Такой клеветой и пронизаны страницы пятого номера «ИЛ»: Иисус Христос не есть Сын Божий — вот главное утверждение всех романистов. Миром правит «злой Бог» и «добрый диавол».
В сущности, это и есть диавольская затея. Именно в этом пытается вот уже две тысячи лет убедить мир тот, кого христиане называют врагом рода человеческого, и кто избирает для этого разные способы и средства — от кровавых гонений до агрессивных плюралистических демаршей, прикрывающихся рассуждениями о безграничности культуры и свободе творчества.

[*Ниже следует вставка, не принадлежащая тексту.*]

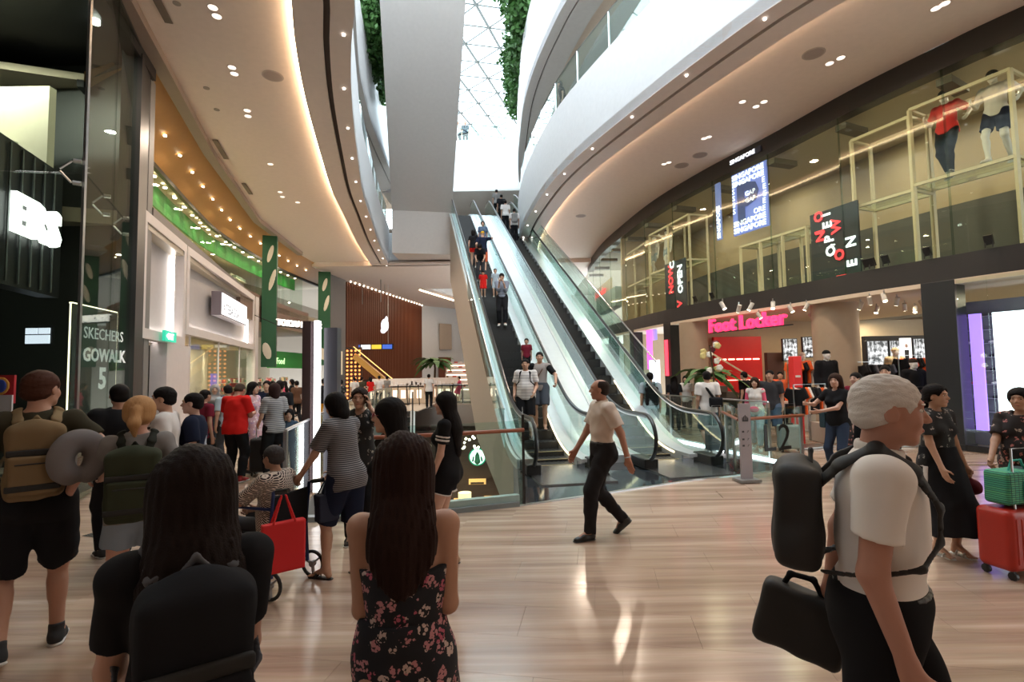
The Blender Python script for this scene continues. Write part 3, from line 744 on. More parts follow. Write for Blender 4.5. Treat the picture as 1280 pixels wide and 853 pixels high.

Мы становимся печальными свидетелями того, как на наших глазах меняется языковой код цивилизации, пытающейся сбросить «с корабля современности» все святыни христианского мира, все ценности христианской культуры, растворив их в житейской банальности среднего человека, обывателя и потребителя. Задача постмодернистской цивилизации в том, чтобы создать вокруг этого среднего человека такой мир, в котором он мог бы чувствовать себя самоуверенно и самодовольно. И потому все духовные вершины должны быть понижены, все пропасти выровнены, все сакральное — профанировано, все чудесное — банализировано, все существенное — спародировано. В любой святыне, в любом образе святости среднему человеку мерещатся репрессивные черты, и потому всякий идеал должен быть скомпрометирован, усреднен и подогнан по его стандартам.
И напротив, более нет такой человеческой низости, которая не могла бы найти себе оправдания в новом сознании, и нет такого злодейства, которое не отыскало бы себе адвоката: все «подпольное» и темное должно быть реабилитировано, дабы средний человек мог навсегда избавиться от мук совести и томления духа. Положительными героями новой цивилизации становятся Иуда и Сальери, Мазепа и Лжедмитрий. И даже сам сатана. У человека больше нет никаких табу, ибо все позволено.
Таким образом, публикации, вошедшие в номер «ИЛ», поднимают ряд существенных вопросов, касающихся если не Священных текстов, которые остаются незыблемыми, то самой постмодернистской цивилизации.